Former PGMOL chief Keith Hackett put a number on it: $100,000 — roughly £74,600 — the standard fee referees are expected to receive for the tournament. "FIFA, who have failed in supporting his case, will make a discretionary payment of $100,000 to him and his family," Hackett told Football Insider. It wasn't framed as a request. It was a demand rooted in basic fairness.

The refereeing community is furious

This isn't just a PR problem for FIFA. Former referee Christina Unkel, heading to the World Cup as an ITV pundit, described the news hitting the officiating camp in Miami like a gut punch. "It made me incredibly sick," she told talkSPORT. "This individual — not because of anything he's done, a past history, just because he's been stereotyped due to the country he's from."

That's the part that stings. Artan hasn't done anything wrong. He earned his place through a career that reached elite level — a process Hackett rightly describes as "incredibly difficult." The ban is rooted in where he was born, not what he's done.

Ian Wright said the quiet part loudly on social media, connecting Artan's case to a broader pattern of fans, players, officials, and journalists being turned away ahead of the tournament. "This is a World Cup of chaos," Wright said — and it's hard to argue with him at this point.

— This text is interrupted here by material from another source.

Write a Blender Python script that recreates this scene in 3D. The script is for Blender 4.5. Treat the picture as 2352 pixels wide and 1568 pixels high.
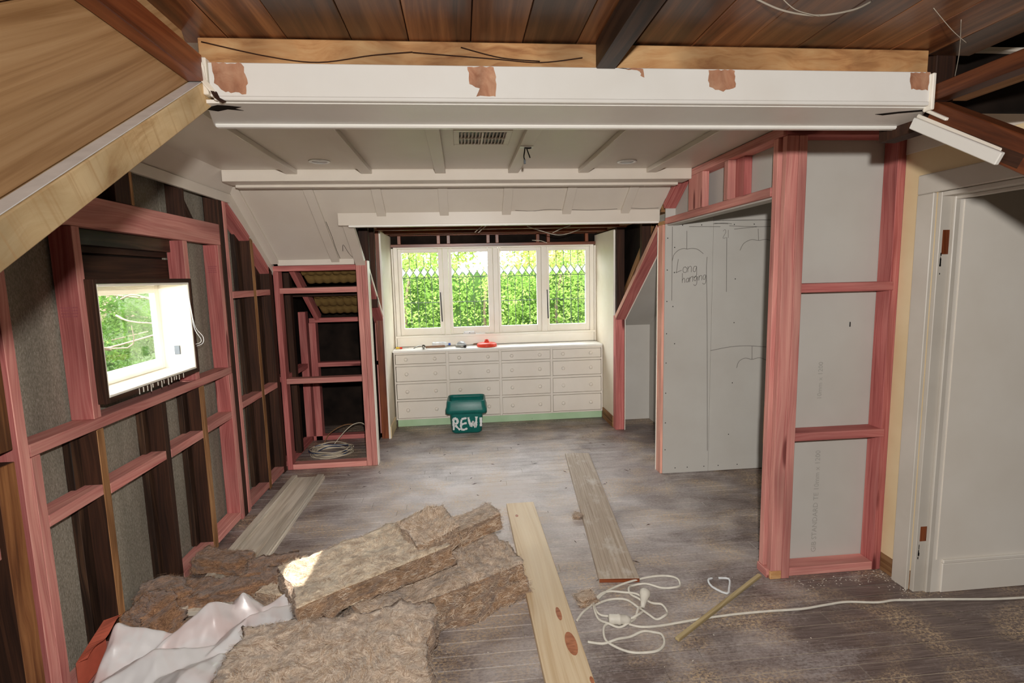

What FIFA's silence actually costs

FIFA confirmed they won't intervene on Artan's visa. That decision was damaging enough on its own. Failing to compensate him financially would compound it significantly. The governing body spent years trying to position this World Cup as a celebration of global football — and the optics of a Somalian referee being barred from the country hosting the event, with no financial remedy offered, undercut that completely.

Any betting market on this tournament's off-field controversies probably didn't have "referee denied entry by host nation" as an early line — but it probably should have. The tournament hasn't kicked off and it's already generating the kind of headlines that follow a competition for decades.

"It's not a World Cup if you don't allow the world to come in." Unkel said it. FIFA would do well to act like they understand it.